Select the lines below containing the word "objects".

** Start AVAILABLE RECORDS **

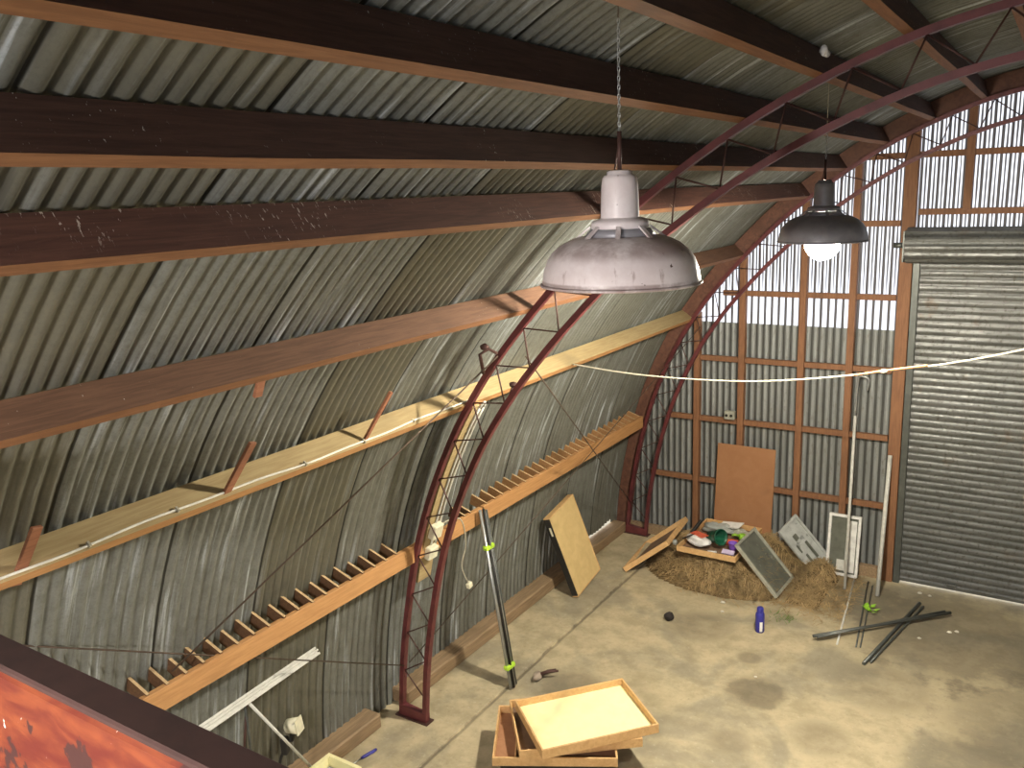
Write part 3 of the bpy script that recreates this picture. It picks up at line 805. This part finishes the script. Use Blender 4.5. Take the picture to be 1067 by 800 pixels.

** End AVAILABLE RECORDS **
** Start AVAILABLE RECORDS **

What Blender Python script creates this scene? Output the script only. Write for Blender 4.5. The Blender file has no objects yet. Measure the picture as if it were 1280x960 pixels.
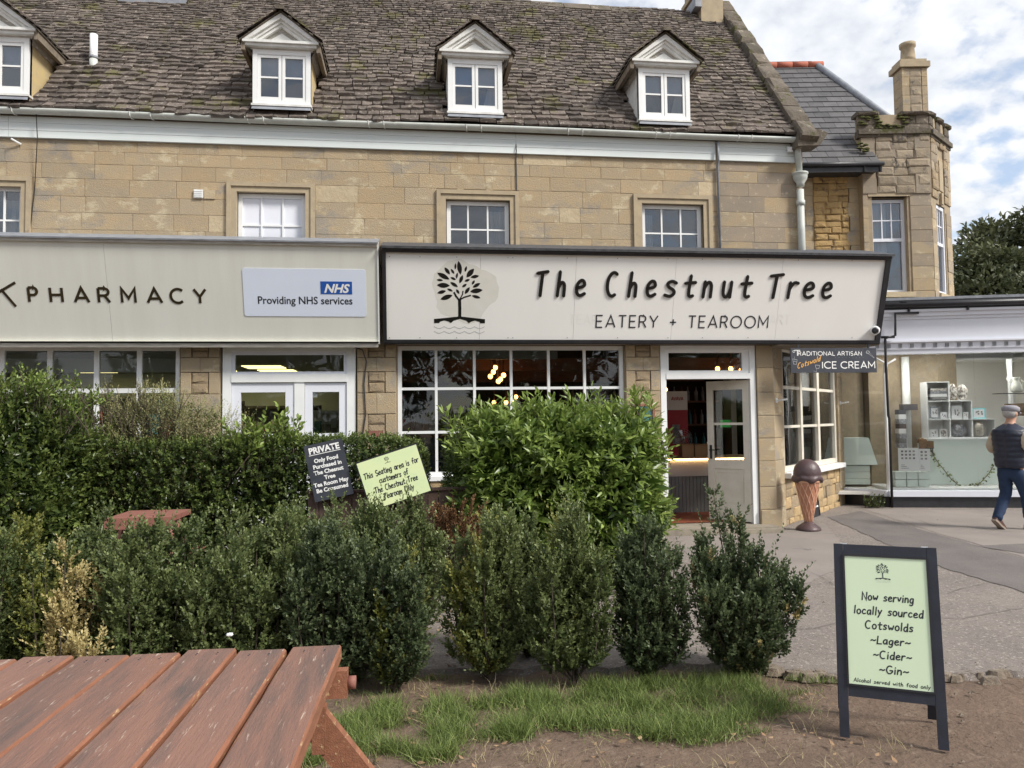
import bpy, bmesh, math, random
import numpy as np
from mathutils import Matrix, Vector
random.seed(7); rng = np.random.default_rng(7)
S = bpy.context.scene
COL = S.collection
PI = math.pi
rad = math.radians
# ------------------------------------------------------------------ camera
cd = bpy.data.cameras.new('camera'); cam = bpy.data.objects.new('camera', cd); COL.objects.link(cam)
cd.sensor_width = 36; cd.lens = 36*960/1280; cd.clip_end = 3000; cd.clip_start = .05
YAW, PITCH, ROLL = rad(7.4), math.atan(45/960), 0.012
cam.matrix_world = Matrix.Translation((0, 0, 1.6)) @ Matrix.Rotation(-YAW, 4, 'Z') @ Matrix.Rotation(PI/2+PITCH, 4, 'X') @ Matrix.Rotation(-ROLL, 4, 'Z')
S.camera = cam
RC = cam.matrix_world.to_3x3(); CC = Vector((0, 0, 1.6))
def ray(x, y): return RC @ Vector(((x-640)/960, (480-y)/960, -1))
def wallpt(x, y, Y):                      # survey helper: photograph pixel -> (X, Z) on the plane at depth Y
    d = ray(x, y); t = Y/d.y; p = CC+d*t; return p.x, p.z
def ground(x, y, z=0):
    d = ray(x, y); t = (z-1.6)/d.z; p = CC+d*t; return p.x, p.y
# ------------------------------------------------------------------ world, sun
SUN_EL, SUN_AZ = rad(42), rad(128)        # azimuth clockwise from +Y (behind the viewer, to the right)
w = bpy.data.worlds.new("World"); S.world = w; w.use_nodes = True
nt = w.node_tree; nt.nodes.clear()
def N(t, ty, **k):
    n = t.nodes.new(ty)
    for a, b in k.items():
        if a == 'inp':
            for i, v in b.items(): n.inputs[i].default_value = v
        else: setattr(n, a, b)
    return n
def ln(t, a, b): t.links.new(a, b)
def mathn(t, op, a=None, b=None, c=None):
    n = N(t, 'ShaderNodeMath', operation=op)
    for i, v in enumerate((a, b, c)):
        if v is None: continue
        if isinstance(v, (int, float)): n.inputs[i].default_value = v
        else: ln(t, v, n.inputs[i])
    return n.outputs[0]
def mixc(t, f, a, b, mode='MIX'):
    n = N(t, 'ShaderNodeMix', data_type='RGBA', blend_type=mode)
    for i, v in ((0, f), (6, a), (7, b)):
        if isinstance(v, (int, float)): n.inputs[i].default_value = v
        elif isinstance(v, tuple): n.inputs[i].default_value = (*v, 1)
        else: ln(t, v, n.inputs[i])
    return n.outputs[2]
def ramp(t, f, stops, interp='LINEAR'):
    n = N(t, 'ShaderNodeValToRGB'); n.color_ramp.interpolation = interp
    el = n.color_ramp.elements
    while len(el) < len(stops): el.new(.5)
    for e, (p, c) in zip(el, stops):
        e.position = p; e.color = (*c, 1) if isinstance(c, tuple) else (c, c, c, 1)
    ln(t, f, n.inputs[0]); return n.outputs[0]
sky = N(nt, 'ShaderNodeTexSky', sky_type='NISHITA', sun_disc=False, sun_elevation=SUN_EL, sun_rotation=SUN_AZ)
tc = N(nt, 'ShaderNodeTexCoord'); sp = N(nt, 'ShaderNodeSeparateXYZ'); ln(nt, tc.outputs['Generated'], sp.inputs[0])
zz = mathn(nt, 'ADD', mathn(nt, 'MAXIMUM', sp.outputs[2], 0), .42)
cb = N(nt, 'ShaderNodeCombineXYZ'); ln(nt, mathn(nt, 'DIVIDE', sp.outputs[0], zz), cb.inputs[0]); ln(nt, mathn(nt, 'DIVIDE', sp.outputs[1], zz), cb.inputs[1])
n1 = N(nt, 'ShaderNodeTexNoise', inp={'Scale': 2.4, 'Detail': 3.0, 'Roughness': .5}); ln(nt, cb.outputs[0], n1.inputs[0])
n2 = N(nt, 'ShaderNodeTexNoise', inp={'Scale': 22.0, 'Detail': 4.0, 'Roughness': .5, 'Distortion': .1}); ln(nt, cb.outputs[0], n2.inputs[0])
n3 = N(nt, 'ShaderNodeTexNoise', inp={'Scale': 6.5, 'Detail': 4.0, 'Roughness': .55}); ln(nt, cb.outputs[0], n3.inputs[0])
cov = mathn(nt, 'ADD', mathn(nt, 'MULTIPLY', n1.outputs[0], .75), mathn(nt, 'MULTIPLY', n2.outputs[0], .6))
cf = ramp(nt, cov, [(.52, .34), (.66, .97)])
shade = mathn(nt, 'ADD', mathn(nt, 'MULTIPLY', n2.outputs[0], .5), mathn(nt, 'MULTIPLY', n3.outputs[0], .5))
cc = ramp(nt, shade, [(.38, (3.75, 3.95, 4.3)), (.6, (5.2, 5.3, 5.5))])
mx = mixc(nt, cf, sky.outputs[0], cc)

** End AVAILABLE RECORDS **
** Start AVAILABLE RECORDS **

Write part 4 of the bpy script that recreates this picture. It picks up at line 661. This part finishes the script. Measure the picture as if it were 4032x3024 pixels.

** End AVAILABLE RECORDS **

RESULT FOR THIS TASK =>
What Blender Python script creates this scene? Output the script only. Write for Blender 4.5. The Blender file has no objects yet. Measure the picture as if it were 1280x960 pixels.
cd = bpy.data.cameras.new('camera'); cam = bpy.data.objects.new('camera', cd); COL.objects.link(cam)